Before the quoted passage, the narration starts with a description of the Festival of Summer, the physical geography and architecture of Omelas, some of its political and religious institutions (although the narrator suggests lack of familiarity on both), and the happiness of (nearly all) its inhabitants. The narrator also calls attention to the fact how difficult it is aesthetically and rhetorically to convey happiness in light of (as the narrator notes just below the passage I have quoted) "modern tastes." In fact, in addition to an (incomeplete) characterization of Omelas, the main pre-occupation of the narration op to this point is (recall this post) the nature of (modern) narrative itself (and the characterization of genre).
In the quote, the narrator explicitly calls attention to (a point much emphasized by Socrates in Plato's Phaedrus and, if it is authentic, the seventh letter) the fact that a written text must accommodate itself somehow to a diversity of souls (who may be unknown, but anticipated by the author) or (if you prefer less metaphysics) to human heterogeneity in aesthetic and other engaged responses.+ The narrator doesn't merely explicitly admit she (why not!) may not be able to satisfy all her readers, but she also invites, no challenges ("rise to the occasion") her readers to use their own imagination to constitute a version of Omelas that will satisfy their image of a happy place. These are souls that assume a happy place must have technology (trained on, say, Bacon's New Atlantis) and lots of freely available sex (trained on, say, Brave New World). Of course, the narrator isn't just inviting readers to develop their own version of Omelas with accidental properties inessential to the true nature of Omelas, while simultaneously revealing that these properties may be essential to the kind of readers they are. The narrator is also calling attention to the fact that she is aware that she may disappoint some of our expectations; may, in fact, disapprove of our expectations (e.g., we want to be able to blame organized religion for the cruelty at the heart of Omelias; we want a narrative of technological progress or out of control desire and so blame these, etc.).
The issue of the politics of readership (see this very important paper by Julie Klein) raised in the previous paragraph is not just a matter of aesthetic and intertextuality (or meta-fiction); it also bears on the nature of how to understand the psychomyth (HT John Holbo's very fine piece) that Omelas is. (Psychomyth is Le Guin's own term.) A psychomyth is a certain kind of thought experiment, which is the occasion for (to quote Williams James) “a specifical and independent sort of emotion.” For, Walking Away From Omelas, shows two kinds of characteristic responses to the cruelty at the core of Omelas. Two natures are revealed: (i) those that stay and embrace the misery of the innocent child as a necessary feature, "the terrible justice of reality;" and those that (ii) quietly leave town (that's the closing "incredible" paragraph of the story) keeping their hands clean.*
As an aside, both (i) and (ii) do not violate the terms of the social compact that gives Omelas its social structure. (The only difference is that the group of folk that belong to (ii) refuse to go on to benefit personally from the contract.) This social compact (which almost certainly precedes the narrated time) is grounded in the opinion of all. (In this sense the social compact mimics Hobbes's unanimity requirement.)

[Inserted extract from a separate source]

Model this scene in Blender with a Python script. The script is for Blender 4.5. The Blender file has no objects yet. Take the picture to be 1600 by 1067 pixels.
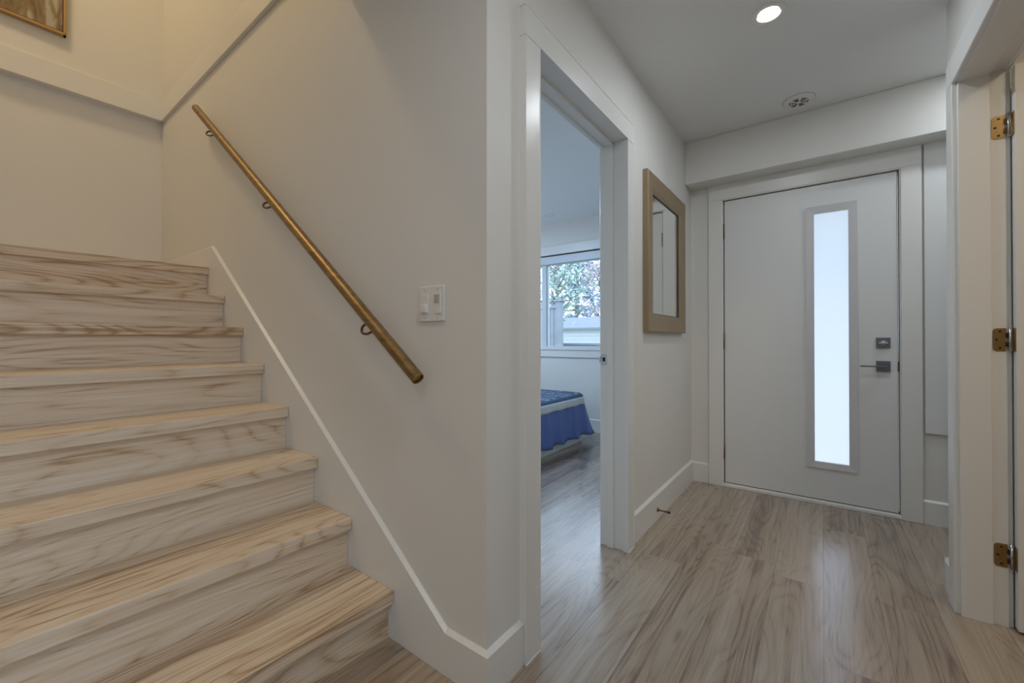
import bpy, bmesh, math, random
from mathutils import Vector, Matrix
random.seed(7)
scn = bpy.context.scene
COL = scn.collection

# ------------------------------------------------------------------ camera
CAM_H = 1.09
cd = bpy.data.cameras.new('camera'); cam = bpy.data.objects.new('camera', cd); COL.objects.link(cam)
cd.sensor_fit = 'HORIZONTAL'; cd.sensor_width = 36.0; cd.lens = 36.0*654.89/1600
cd.shift_x = 0.0; cd.shift_y = -(533.5-526.83)/1600
cd.clip_start = 0.02; cd.clip_end = 200
YAW, PITCH = 0.637433, 0.005971
cam.location = (0, 0, CAM_H)
cam.rotation_euler = (math.pi/2+PITCH, 0, YAW)
scn.camera = cam

# ------------------------------------------------------------------ world, exposure, lights
vs = scn.view_settings
vs.view_transform = 'Standard'; vs.look = 'None'; vs.gamma = 1.0; vs.use_curve_mapping = False
vs.exposure = 0.0
w = bpy.data.worlds.new('overcast_sky'); scn.world = w; w.use_nodes = True
nt = w.node_tree; nt.nodes.clear()
wo = nt.nodes.new('ShaderNodeOutputWorld'); bg = nt.nodes.new('ShaderNodeBackground')
bg.inputs['Color'].default_value = (0.66, 0.80, 1.0, 1); bg.inputs['Strength'].default_value = 3.2
nt.links.new(bg.outputs[0], wo.inputs[0])

def area(name, loc, size, power, col, rot=(0, 0, 0), spread=math.pi):
    l = bpy.data.lights.new(name, 'AREA'); l.shape = 'DISK'; l.size = size
    l.energy = power; l.color = col; l.spread = spread
    o = bpy.data.objects.new(name, l); o.location = loc; o.rotation_euler = rot
    COL.objects.link(o); return o
WARM = (1.0, 0.80, 0.56); NEUT = (1.0, 0.93, 0.84); COOL = (0.90, 0.95, 1.0)
area('downlight_beam_hall', (-0.19, 2.20, 2.535), 0.085, 5.0, (0.84, 0.92, 1.0))
area('downlight_beam_recess', (0.86, 3.0, 2.55), 0.12, 4.5, (0.86, 0.93, 1.0))
area('added_fill_hall_near', (0.10, 0.45, 2.55), 0.16, 7.0, (0.90, 0.93, 0.96))  # unseen lamp added to brighten the hall wall and stairs
area('added_fill_behind_camera', (0.6, -1.5, 2.55), 0.16, 11.0, (0.93, 0.93, 0.94))  # fill light added out of view, no fixture here
area('stairwell_lamp_beam', (-3.2, -0.25, 5.15), 0.5, 26.0, (1.0, 0.75, 0.44))
area('added_fill_bedroom', (-3.0, 3.0, 2.5), 0.4, 27.0, (0.50, 0.74, 1.0))  # cool fill added out of sight to lift the bedroom brightness
area('side_room_lamp_beam', (1.15, 1.3, 2.5), 0.3, 9.0, WARM)
def portal(name, loc, sx, sy, rot):
    o = area(name, loc, 1.0, 1.0, (1, 1, 1), rot); l = o.data
    l.shape = 'RECTANGLE'; l.size = sx; l.size_y = sy; l.cycles.is_portal = True
portal('bedroom_window_portal', (-2.75, 4.66, 1.54), 2.4, 1.1, (-math.pi/2, 0, 0))
portal('entry_glass_portal', (0.047, 3.52, 1.11), 0.26, 1.75, (-math.pi/2, 0, 0))
portal('added_rear_opening_portal', (2.2, -1.45, 1.5), 1.5, 1.7, (0, math.pi/2, 0))  # guides sky light through the added opening in the side room wall

# ------------------------------------------------------------------ helpers
DS = -0.01175            # the staircase run is a hair out of square with the hall
def S2W(x, y): return (x*math.cos(DS)-y*math.sin(DS), x*math.sin(DS)+y*math.cos(DS))
def W2S(x, y): return (x*math.cos(DS)+y*math.sin(DS), -x*math.sin(DS)+y*math.cos(DS))

def lin(c):
    c = c/255.0
    return c/12.92 if c <= 0.04045 else ((c+0.055)/1.055)**2.4
def rgb(r, g, b): return (lin(r), lin(g), lin(b), 1)

def quad(bm, pts, mi=0):
    f = bm.faces.new([bm.verts.new(p) for p in pts]); f.material_index = mi; return f
def box(bm, x0, x1, y0, y1, z0, z1, bev=0.0, seg=1):
    r = bmesh.ops.create_cube(bm, size=1.0)
    vs_ = r['verts']
    for v in vs_:
        v.co = Vector(((x0+x1)/2+v.co.x*(x1-x0), (y0+y1)/2+v.co.y*(y1-y0), (z0+z1)/2+v.co.z*(z1-z0)))
    if bev > 0:
        es = list({e for v in vs_ for e in v.link_edges})
        bmesh.ops.bevel(bm, geom=es, offset=bev, segments=seg, affect='EDGES', profile=0.5)
def prism(bm, poly, z0, z1):
    lo = [bm.verts.new((p[0], p[1], z0)) for p in poly]; hi = [bm.verts.new((p[0], p[1], z1)) for p in poly]
    bm.faces.new(lo); bm.faces.new(hi)
    n = len(poly)
    for i in range(n): bm.faces.new((lo[i], lo[(i+1) % n], hi[(i+1) % n], hi[i]))
def prism_axis(bm, poly, a0, a1, axis):
    """poly in the two other axes, extruded along axis ('x': poly=(y,z); 'y': poly=(x,z))"""
    f = (lambda p, a: (a, p[0], p[1])) if axis == 'x' else (lambda p, a: (p[0], a, p[1]))
    lo = [bm.verts.new(f(p, a0)) for p in poly]; hi = [bm.verts.new(f(p, a1)) for p in poly]
    bm.faces.new(lo); bm.faces.new(hi)
    n = len(poly)
    for i in range(n): bm.faces.new((lo[i], lo[(i+1) % n], hi[(i+1) % n], hi[i]))
def tube(bm, pts, r, n=12, caps=True):
    pts = [Vector(p) for p in pts]; rings = []
    rr = r if isinstance(r, (list, tuple)) else [r]*len(pts)
    prev = None
    for i, p in enumerate(pts):
        t = (pts[min(i+1, len(pts)-1)]-pts[max(i-1, 0)]).normalized()
        if prev is None:
            a = t.orthogonal().normalized()
        else:
            a = (prev - t*prev.dot(t)).normalized()
        prev = a; b = t.cross(a)
        rings.append([bm.verts.new(p+(a*math.cos(2*math.pi*k/n)+b*math.sin(2*math.pi*k/n))*rr[i]) for k in range(n)])
    for i in range(len(rings)-1):
        for k in range(n):
            f = bm.faces.new((rings[i][k], rings[i][(k+1) % n], rings[i+1][(k+1) % n], rings[i+1][k])); f.smooth = True
    if caps: bm.faces.new(rings[0]); bm.faces.new(rings[-1])
def smooth_path(pts, k=6):
    P = [Vector(p) for p in pts]; P = [2*P[0]-P[1]]+P+[2*P[-1]-P[-2]]; out = []
    for i in range(1, len(P)-2):
        for j in range(k):
            t = j/k; a, b, c, d = P[i-1], P[i], P[i+1], P[i+2]
            out.append(0.5*((2*b)+(c-a)*t+(2*a-5*b+4*c-d)*t*t+(3*b-a-3*c+d)*t*t*t))
    out.append(P[-2]); return out
def lathe(bm, c, prof, n=48, axis='z'):
    """prof = list of (r, h) ; revolve about axis through c"""
    def P(r, h, a):
        x, y = r*math.cos(a), r*math.sin(a)
        if axis == 'z': return (c[0]+x, c[1]+y, c[2]+h)
        if axis == 'y': return (c[0]+x, c[1]+h, c[2]+y)
        return (c[0]+h, c[1]+x, c[2]+y)
    rings = [[bm.verts.new(P(r, h, 2*math.pi*k/n)) for k in range(n)] for r, h in prof]
    for i in range(len(rings)-1):
        for k in range(n):
            bm.faces.new((rings[i][k], rings[i][(k+1) % n], rings[i+1][(k+1) % n], rings[i+1][k]))
    if prof[0][0] > 0: bm.faces.new(rings[0])
    if prof[-1][0] > 0: bm.faces.new(rings[-1])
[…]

Even so, and to return to the main argument, and as it happens, (iii) anyone could bring "the child...up into the sunlight out of that vile place"** and so destroy the social compact which is thought to bring happiness to all. Such a noble soul would have to be willing to reform society's institutions against the common understanding of happiness. That is, as the Cave analogy emphasizes (in Kristie Dotson's felicitous summary) worldviews are resilient against change.and very difficult to disrupt (especially if they characterize the truth of the phenomena). Even those that recognize the abhorrent truth have incentives to exit rather than to change the social status quo. If they are humane they may well wonder if acting on their perception of wrong isn't reckless given that the downside risk is carried by all of society and there is always a possibility that their perception is wrong. (This is why revolutionaries often seem like fanatics.)***
By treating the structure of the story as a reverse Utility Monster (and so the standard case), we may miss the third character as a live option. It's not a live option in the sense that one should expect to live in times when they naturally pop up. Le Guin's narrator is more plausible by effacing the very possibility. But by insisting that how we respond to the narrative says something about how we might be, we are also encouraged to cultivate in ourselves habits of thought, and, perhaps shared systems of thought, that make possible efforts to resist resigning ourselves to given options.++
+This is also true of teaching, but there one may well perceive and anticipate human diversity.
*I had mis-described this in my earlier post.
**It's hard not to think of Plato's Cave here.
***Dotson's treatment of third-order exclusions can be nicely extended to the tortured child, who is never spoken to and who is allowed to blame itself for its predicament.
++I am very grateful to my students for teaching me to be a better reader of Le Guin.